How nice it was to see the sun above the fog topping out at 1,800 feet, temperature in the high 70s. Down on Dry Creek this a.m. it was 35 degrees.
We went up to the Paregien Ranch to make some repairs to the corrals and cut some dead trees out of our dirt roads and off the fences. The oaks that died during the 2012-2016 drought are really tipping over now. A joy to work in the sunshine before we brand calves next week.
It hasn’t come “on little cat’s feet” (Carl Sandburg), instead a blanket hanging for 10 days straight, a “radiation fog” as it’s now named, 44 degrees high yesterday, 38 degrees this a.m.
Of course, nothing compared to the snow storms elsewhere, but our grass needs sunshine. Other places in the San Joaquin Valley have experienced zero visibility, and often here the low lying fog spills over the ridge clear down to the creek. Perhaps tomorrow we’ll get some sun.
Around Christmas, I’d wake to my father asleep on the floor facing the fireplace of the old Coffelt house with high gray ceilings, his brown sweater reeking of #2 diesel and I’d lay beside him as he snored.
He’d been up and down all night checking temperatures, lighting smudge pot sentries whose flaming helmets surrounded his father’s orchards of oranges to turn back a freeze, or climbing towers with spinning turrets to start the flathead Ford’s twin prop wind machines.
I begged to go with him block to block passing Ike Clark’s lean-to of old scrap boards catching fire from two lit smudge pots and bottled heat with him asleep on gunny sacks of straw. Dad pulled him free as we watched the shelter disappear.
My mother suffered most the suet that leaked inside the house from the black cloud that hung over Exeter’s crop of gold. to ship East and the new dress she bought for a Christmas party in Visalia she never got to wear because the freezing weather claimed my Dad. She never forgave him.
We’ve let the commentators have their say as if they understand the price of beef. We’ve let politicians have their day pontificating plans that create grief among both cowmen and folks in town trying to overhaul how the market works when demand is more and supply is down due to drought and the rising costs that hurts us all. We let them talk, let them repeat to show what they don’t know when numbers shout that we have more mouths to fill with red meat with fewer cows and cowmen due to drought. We pray for rain and to be left alone with a little meat still left on the bone.
Lots of commentary on the cattle business lately with a focus on the price of beef. But relative to inflation, $20 will buy a cheeseburger, fries and a soda or a USDA Choice New York steak at Costco. What a deal!

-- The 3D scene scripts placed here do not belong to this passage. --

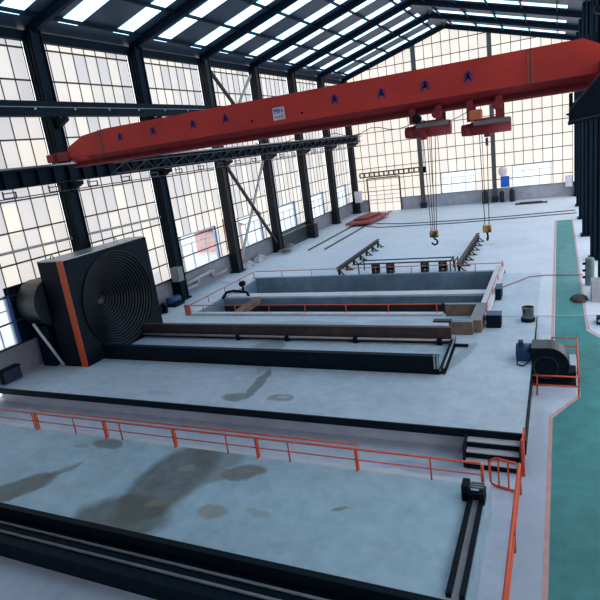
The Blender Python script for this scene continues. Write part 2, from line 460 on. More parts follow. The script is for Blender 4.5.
def roofz(x): return 22.4 + (x+33)*.29 if x < -15.5 else 22.4 + 17.5*.29 - (x+15.5)*.29
idx = 1
for k in range(-1, 7):
    y0 = (COLY[k] if k >= 0 else 12)+.45; y1 = COLY[k+1]-.45
    clr = None if k in (1,) else ((1.0, 5.6, 5.5) if k != 0 else (0, 5, 5.4))
    if k < 0: clr = (3.6, 8, 5.4)
    if k == 0: clr = (0, 2.75, 5.4)
    if k == 2: clr = (1.3, 6.4, 5.6)
    if k in (3, 4, 5, 6): clr = (1.8, 6.1, 5.6) if k == 3 else (1.6, 5.6, 5.5)
    window_bay(idx, 'Y', y0, y1, WX, 8, ROWS, clr, M['pane_left'], 22.3); idx += 1
FR = [2.0, 3.5, 5.45, 7.45, 9.4, 11.4, 13.3, 15.3, 17.2, 19.2, 21.2, 23.2, 25.2, 27.2]
FX = [-32.6, -20.6, -9.2, 2.2]
window_bay(idx, 'X', FX[0]+.4, FX[1]-.25, 94, 8, FR, None, M['pane_far'], 27.5); idx += 1
window_bay(idx, 'X', FX[1]+.25, FX[2]-.25, 94, 8, FR, (2.05, 6.1, 5.45), M['pane_far'], 27.5); idx += 1
window_bay(idx, 'X', FX[2]+.25, FX[3]-.25, 94, 8, FR, (1.75, 5.85, 5.45), M['pane_far'], 27.5); idx += 1
# panelled goods door in the far wall
bm = N(); box(bm, WX-.04, WX+.04, 23.62, 29.85, 2.12, 5.9); struct('wall_left_panel', bm, M['steel'])
root = thing('door_1', None, None, (-27.3,93.9,0), kind='structure')
bm = N(); 
for x in (-30.15,-24.45): box(bm, x-.1, x+.1, 93.7, 94, 0, 5.7)
box(bm, -30.15, -24.45, 93.7, 94, 5.6, 5.8)
part('door_frame', bm, M['grid'], root)
bm = N(); box(bm, -30.05, -24.55, 93.9, 93.95, 0, 5.6); part('door_sheet', bm, M['pane_far'], root)
bm = N()
for k in range(1,4): box(bm, -30.05+5.5*k/4-.03, -30.05+5.5*k/4+.03, 93.83, 93.9, 0, 5.6)
for k in range(1,4): box(bm, -30.05, -24.55, 93.83, 93.9, 5.6*k/4-.03, 5.6*k/4+.03)
part('door_bars', bm, M['grid'], root)
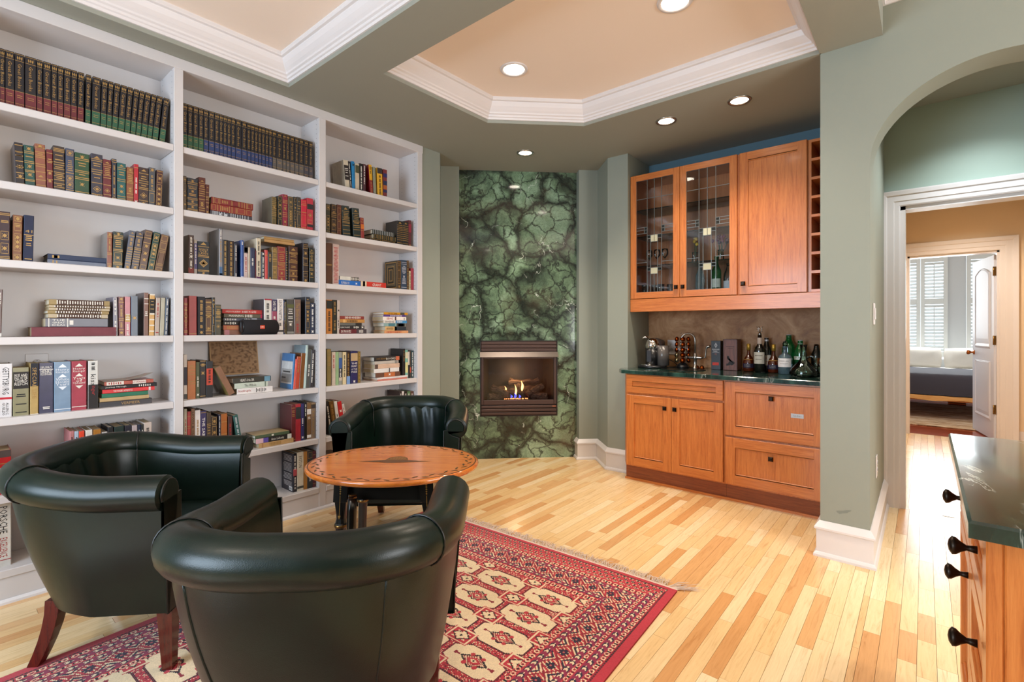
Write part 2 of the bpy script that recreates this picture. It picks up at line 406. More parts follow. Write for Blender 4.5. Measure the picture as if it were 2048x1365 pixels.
# ------------------------------------------------------------------ setting: walls
def wall_line(pts,z0,z1,t=.09,mb=None):      # thickness goes to the right of the path (away from the room)
    mb=mb or MB()
    return mb.sweep([(0,z0),(-t,z0),(-t,z1),(0,z1),(0,z0)],pts)
def seg(c,t): return ((c+math.sqrt(2)*t)/2,(c-math.sqrt(2)*t)/2)
SA,SB=seg(6.5,-.262),seg(6.5,-.092); TA,TB=seg(6.66,-.092),seg(6.66,1.037); SCC,SD=seg(6.5,1.04),seg(6.5,1.222)
CORN=(3.875,2.147); PIER=(3.88,1.955)
ZC=2.75
struct('wall_left',MB().box(-2.6,2.66,3.435,3.53,0,ZC),'wall')
wl=wall_line([PIER,CORN,SD,SCC],0,ZC)
struct('wall_back_right',wl,'wall')
struct('wall_fireplace',wall_line([(TB[0]+.32,TB[1]+.32),(TA[0]+.32,TA[1]+.32)],0,ZC,.06),'wall')
struct('wall_back_left',wall_line([SB,SA,(2.835,3.186),(2.642,3.186),(2.642,3.43)],0,ZC,.07),'wall')
struct('wall_fireplace_return',MB().prism([SCC,TB,(TB[0]+.34,TB[1]+.34),(TB[0]+.40,TB[1]+.28),(SCC[0]+.08,SCC[1])],0,ZC),'wall')
struct('wall_fireplace_return_left',MB().prism([SB,(SB[0],SB[1]+.1),(TA[0]+.28,TA[1]+.40),(TA[0]+.34,TA[1]+.34),TA],0,ZC),'wall')
struct('wall_alcove_side',MB().box(3.881,4.40,1.956,2.05,0,ZC),'wall')
struct('wall_alcove_back',MB().box(4.31,4.40,.434,1.956,0,ZC),plain('deep_blue_green_paint','#54707c',.6,var=.015))
# arch wall with elliptical opening
XA,XB=3.155,3.345; AY,AZ,AA_,AB_=-.27,2.10,.487,.42; YT=.438
aw=MB(); N=40
arc=[(AY+AA_*math.cos(PI*k/N),AZ+AB_*math.sin(PI*k/N)) for k in range(N+1)]
ZT=3.03
aw.box(XA,XB,AY+AA_,YT,0,ZT); aw.box(XA,XB,-3.4,AY-AA_,0,ZT)
vs=[];fs=[]
for (y,z) in arc: vs+=[(XA,y,z),(XB,y,z),(XA,y,ZT),(XB,y,ZT)]
for k in range(N):
    a=4*k;b=4*(k+1); fs+=[(a,a+2,b+2,b),(a+1,b+1,b+3,a+3)]
aw.add(vs,fs)
aw.add(vs,[(4*k,4*k+4,4*k+5,4*k+1) for k in range(N)],True)
struct('wall_arch',aw,'wall')
struct('wall_passage_left',MB().box(XB,4.30,.217,.433,0,ZC),'wall')
struct('wall_passage_right',MB().box(XB,4.33,-.90,AY-AA_,0,ZC),'wall')
# lunette wall with cased opening
OL,OR_=.127,-.667
lw=MB().box(4.33,4.44,OL,.50,0,ZC).box(4.33,4.44,-1.3,OR_,0,ZC).box(4.33,4.44,OR_,OL,2.10,ZC)
struct('wall_lunette',lw,'lunette')
def casing(name,x,yl,yr,zt,w,mat,face=-1,parent=None,zb=0):
    mb=MB(); 
    pr=[(0,0),(0,.014),(.008,.018),(w*.30,.018),(w*.34,.023),(w*.66,.023),(w*.72,.030),(w*.93,.034),(w,.034),(w,0)]
    def put(pts2):
        base=len(mb.v); m=len(pr)
        offs=[(1,0),(1,1),(-1,1),(-1,0)]
        vs=[]
        for (y,z),(oy,oz) in zip(pts2,offs):
            for o,t in pr: vs.append((x+face*t,y+oy*o,z+oz*o))
        fs=[]
        for i in range(3):
            for k in range(m-1): fs.append((i*m+k,(i+1)*m+k,(i+1)*m+k+1,i*m+k+1))
        mb.add(vs,fs)
    put([(yl,zb),(yl,zt),(yr,zt),(yr,zb)])
    return struct(name,mb,mat,parent)
casing('trim_1',4.33,OL,OR_,2.085,.108,'trim')
struct('trim_2',MB().box(4.33,4.46,OL-.028,OL,0,2.085).box(4.33,4.46,OR_,OR_+.028,0,2.085).box(4.33,4.46,OR_,OL,2.06,2.088),'trim')
# hall beyond
struct('wall_hall_left',MB().box(4.44,7.45,.30,.38,0,2.75),'beige')
struct('wall_hall_right',MB().box(4.44,7.45,-1.10,-1.02,0,2.75),'beige')
DL,DR,DT=.153,-.621,2.09
struct('wall_hall_end',MB().box(7.45,7.57,DL,.60,0,2.75).box(7.45,7.57,-1.3,DR,0,2.75).box(7.45,7.57,DR,DL,DT,2.75),'beige')
casing('trim_3',7.45,DL,DR,DT,.145,'trim')
struct('trim_4',MB().box(7.45,7.58,DL-.02,DL,0,DT).box(7.45,7.58,DR,DR+.02,0,DT).box(7.45,7.58,DR,DL,DT-.02,DT),'trim')
struct('baseboard_hall',MB().sweep([(0,0),(-.02,0),(-.02,.12),(-.008,.145),(0,.15),(0,0)],[(7.449,-.77),(7.449,-1.02)][::-1]).sweep([(0,0),(.02,0),(.02,.12),(.008,.145),(0,.15)],[(4.45,.299),(7.44,.299)],side=-1),'trim')
# bedroom shell
struct('floor_bedroom',MB().box(7.52,11.1,-2.6,1.6,-.05,0),'cherryf')
struct('wall_bedroom_left',MB().box(7.57,11,1.2,1.3,0,2.75),'bedwall'); struct('wall_bedroom_right',MB().box(7.57,11,-2.3,-2.2,0,2.75),'bedwall')
struct('wall_bedroom_window',MB().box(11.0,11.1,-.30,-.526,0,2.75).box(11.0,11.1,-2.3,-1.24,0,2.75).box(11.0,11.1,.42,1.3,0,2.75).box(11.0,11.1,-2.3,1.3,0,.72).box(11.0,11.1,-2.3,1.3,2.5,2.75),'bedwall')
struct('ceiling_bedroom',MB().box(7.5,11.1,-2.3,1.3,2.75,2.8),'ceil')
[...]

Our 4-year drought (2012-2016) doesn’t seem that long ago when we had to cull some older bred cows for slaughter in order to feed the rest of our herd expensive hay. A good part of the reason why producing cow numbers are at a 75 year low. Though the media has its red meat theories, nobody mentions that the US population has more than doubled since 1951. This is simple to understand: supply and demand.
KEEPING SECRETS
How do they know, these old fat cows that read a baggy sadness in my walk among them checking irons as they pull
alfalfa stems apart to tongue green leaf in the corral? The gates are set, waiting for the truck to town. There is nothing
right about the moment, that they know— little consolation in my voice, they eye me suspiciously searching for details
in my muted gestures. If I told them all I know of town, of auction rings and rails, they would all revolt
for the brushy hills, lay fences down to take their chances without water through the summer—that I know.

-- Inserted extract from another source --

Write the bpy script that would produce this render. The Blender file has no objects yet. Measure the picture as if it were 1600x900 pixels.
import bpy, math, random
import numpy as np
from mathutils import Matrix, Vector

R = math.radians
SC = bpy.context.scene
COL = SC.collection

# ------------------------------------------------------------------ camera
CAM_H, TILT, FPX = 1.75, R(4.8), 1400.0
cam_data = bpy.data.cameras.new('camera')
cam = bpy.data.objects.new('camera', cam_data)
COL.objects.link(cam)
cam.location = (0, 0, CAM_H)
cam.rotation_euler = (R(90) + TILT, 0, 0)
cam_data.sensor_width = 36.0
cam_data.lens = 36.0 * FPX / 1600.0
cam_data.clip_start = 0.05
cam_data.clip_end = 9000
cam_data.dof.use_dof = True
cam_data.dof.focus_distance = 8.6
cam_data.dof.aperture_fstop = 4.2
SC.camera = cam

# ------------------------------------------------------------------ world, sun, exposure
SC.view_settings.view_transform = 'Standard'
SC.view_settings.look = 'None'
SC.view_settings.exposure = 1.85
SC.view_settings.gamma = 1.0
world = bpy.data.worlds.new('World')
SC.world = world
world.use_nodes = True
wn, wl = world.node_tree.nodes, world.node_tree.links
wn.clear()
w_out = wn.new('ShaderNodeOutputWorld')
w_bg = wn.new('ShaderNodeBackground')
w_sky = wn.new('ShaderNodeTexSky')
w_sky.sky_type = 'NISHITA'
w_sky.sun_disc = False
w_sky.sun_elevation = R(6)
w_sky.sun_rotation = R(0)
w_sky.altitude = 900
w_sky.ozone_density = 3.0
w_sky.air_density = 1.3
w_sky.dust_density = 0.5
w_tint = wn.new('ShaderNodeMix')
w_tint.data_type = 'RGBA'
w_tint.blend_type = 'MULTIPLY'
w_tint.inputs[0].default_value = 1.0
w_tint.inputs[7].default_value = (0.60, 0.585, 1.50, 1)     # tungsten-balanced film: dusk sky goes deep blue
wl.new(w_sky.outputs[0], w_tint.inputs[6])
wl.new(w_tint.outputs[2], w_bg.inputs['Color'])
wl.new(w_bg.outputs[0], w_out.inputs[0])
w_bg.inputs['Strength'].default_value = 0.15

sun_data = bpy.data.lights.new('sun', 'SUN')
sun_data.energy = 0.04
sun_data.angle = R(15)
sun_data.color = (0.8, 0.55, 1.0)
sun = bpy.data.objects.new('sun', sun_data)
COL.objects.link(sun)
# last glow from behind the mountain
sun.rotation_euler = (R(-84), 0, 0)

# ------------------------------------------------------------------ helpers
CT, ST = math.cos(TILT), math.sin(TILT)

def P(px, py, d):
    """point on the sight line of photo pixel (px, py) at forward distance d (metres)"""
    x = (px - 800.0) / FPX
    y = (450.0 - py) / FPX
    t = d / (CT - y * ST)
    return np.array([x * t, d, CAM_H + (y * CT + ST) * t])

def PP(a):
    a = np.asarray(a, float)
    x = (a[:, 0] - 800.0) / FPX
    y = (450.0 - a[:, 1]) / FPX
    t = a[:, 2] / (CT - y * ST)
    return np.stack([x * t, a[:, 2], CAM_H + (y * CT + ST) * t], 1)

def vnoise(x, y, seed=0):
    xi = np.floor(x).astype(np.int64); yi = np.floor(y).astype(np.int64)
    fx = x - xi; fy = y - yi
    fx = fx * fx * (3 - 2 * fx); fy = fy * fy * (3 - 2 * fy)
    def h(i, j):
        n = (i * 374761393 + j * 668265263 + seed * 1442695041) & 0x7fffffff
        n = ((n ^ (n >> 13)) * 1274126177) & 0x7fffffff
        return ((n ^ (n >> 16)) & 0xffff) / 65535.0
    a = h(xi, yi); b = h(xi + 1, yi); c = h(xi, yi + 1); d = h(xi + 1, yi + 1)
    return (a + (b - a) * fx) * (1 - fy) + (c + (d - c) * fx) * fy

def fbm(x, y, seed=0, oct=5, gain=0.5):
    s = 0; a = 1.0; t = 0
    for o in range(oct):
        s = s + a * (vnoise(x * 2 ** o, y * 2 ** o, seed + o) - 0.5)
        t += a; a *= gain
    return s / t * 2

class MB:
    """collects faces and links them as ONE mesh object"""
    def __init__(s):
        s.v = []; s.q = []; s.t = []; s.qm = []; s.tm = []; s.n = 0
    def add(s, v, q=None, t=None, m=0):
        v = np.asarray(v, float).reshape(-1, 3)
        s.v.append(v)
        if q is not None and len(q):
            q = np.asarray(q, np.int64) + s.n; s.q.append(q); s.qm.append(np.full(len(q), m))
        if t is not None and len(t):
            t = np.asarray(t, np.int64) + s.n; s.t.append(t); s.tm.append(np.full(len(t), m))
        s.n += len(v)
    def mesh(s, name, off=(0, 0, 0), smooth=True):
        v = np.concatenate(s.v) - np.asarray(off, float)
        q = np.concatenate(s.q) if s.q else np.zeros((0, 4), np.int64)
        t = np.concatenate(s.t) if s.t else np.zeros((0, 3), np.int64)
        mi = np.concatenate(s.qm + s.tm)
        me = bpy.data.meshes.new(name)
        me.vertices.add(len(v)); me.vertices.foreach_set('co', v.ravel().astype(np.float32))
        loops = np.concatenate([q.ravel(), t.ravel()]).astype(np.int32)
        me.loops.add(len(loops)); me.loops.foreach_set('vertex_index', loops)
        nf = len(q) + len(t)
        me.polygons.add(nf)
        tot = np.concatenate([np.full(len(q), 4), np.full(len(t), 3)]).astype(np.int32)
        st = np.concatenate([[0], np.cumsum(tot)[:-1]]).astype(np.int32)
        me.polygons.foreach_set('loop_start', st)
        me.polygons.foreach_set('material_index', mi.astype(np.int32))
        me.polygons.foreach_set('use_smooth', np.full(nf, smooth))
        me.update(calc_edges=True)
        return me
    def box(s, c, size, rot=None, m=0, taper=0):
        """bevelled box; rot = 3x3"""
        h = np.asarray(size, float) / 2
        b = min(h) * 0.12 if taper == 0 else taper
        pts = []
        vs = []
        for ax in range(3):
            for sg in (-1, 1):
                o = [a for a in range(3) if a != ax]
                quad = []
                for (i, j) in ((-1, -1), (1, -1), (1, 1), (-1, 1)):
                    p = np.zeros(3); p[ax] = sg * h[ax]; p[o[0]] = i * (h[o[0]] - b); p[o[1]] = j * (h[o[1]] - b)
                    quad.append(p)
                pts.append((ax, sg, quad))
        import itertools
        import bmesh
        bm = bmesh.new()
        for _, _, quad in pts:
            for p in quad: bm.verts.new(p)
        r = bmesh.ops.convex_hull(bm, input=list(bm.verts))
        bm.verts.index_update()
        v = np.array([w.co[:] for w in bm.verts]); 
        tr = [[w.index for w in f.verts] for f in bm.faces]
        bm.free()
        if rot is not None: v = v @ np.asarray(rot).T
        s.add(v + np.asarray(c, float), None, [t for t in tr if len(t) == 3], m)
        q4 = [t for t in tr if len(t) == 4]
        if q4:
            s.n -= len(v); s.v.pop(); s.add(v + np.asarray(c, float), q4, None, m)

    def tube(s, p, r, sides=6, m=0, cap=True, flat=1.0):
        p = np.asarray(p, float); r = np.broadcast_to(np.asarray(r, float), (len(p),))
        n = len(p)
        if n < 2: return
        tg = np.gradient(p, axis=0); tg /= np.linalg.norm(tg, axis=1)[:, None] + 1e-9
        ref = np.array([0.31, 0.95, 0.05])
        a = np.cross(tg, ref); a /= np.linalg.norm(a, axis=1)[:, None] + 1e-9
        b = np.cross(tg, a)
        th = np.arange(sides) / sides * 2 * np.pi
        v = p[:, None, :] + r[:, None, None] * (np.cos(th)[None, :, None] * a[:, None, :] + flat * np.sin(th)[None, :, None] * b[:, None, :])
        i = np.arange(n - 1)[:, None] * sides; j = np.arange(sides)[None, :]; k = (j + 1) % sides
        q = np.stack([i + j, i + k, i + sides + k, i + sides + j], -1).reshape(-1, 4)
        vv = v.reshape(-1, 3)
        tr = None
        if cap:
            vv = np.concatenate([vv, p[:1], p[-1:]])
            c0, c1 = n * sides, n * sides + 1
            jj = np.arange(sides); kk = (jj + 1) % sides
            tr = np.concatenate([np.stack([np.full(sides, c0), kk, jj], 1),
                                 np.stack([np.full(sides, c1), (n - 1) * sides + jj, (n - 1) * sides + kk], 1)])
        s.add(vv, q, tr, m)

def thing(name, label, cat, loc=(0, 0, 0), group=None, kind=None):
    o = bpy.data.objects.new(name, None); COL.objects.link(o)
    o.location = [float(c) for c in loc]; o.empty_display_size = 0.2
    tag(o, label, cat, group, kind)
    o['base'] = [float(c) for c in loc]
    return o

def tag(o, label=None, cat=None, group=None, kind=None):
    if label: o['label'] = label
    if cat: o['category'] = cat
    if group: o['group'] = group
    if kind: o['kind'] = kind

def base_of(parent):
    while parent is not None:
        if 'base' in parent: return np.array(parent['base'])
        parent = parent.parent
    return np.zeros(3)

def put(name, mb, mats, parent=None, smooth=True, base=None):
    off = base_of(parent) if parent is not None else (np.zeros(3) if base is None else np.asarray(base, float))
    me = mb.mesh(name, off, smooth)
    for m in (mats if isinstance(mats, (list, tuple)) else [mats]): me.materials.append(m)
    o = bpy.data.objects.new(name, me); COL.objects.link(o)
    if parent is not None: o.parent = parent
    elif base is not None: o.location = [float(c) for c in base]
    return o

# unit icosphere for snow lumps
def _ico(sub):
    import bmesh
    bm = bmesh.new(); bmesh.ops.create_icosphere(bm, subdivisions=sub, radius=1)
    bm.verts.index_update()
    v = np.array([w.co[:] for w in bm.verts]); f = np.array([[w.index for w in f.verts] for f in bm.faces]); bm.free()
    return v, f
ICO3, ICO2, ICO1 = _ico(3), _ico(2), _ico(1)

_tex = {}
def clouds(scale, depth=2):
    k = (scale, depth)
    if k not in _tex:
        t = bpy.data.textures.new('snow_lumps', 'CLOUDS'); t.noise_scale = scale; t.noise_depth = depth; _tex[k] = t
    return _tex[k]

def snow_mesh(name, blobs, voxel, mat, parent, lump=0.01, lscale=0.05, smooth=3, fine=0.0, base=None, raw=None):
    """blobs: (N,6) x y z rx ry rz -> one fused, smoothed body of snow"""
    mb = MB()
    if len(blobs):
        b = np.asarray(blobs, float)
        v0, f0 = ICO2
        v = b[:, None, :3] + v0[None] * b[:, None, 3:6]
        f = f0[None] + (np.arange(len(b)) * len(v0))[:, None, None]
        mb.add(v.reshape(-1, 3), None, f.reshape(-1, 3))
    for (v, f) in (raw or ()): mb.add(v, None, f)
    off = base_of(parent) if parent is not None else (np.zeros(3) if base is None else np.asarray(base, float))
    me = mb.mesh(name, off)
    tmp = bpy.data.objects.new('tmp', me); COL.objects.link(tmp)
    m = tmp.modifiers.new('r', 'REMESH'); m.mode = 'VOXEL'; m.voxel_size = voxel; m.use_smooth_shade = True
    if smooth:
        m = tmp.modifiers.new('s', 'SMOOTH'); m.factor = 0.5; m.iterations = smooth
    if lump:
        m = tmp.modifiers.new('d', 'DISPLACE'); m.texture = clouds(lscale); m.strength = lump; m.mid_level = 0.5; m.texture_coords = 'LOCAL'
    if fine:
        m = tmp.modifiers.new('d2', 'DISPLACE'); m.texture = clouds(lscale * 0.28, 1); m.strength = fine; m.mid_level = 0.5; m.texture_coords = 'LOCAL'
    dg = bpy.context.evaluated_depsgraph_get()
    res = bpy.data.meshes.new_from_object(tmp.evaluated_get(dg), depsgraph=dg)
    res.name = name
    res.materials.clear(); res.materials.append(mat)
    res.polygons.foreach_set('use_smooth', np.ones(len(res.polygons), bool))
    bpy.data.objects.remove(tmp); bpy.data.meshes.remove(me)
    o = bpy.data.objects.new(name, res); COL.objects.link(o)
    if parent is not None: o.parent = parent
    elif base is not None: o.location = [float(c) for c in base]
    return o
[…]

-JCD (“Best of the Dry Years, 2012-2016”)
The three variables for the cattle business are weather, price and politics, any one which can reduce our once-a-year paycheck to a loss, but two or more can be an economic disaster—none of which have we, nor the government, any control over.
In the photo above, Robbin and I fed a few replacement heifers before the forecast Atmospheric River. The grass geminated last month has become short and spotty and we have to keep them in shape to cycle and breed when we turn the bulls out in two weeks—just part of the business.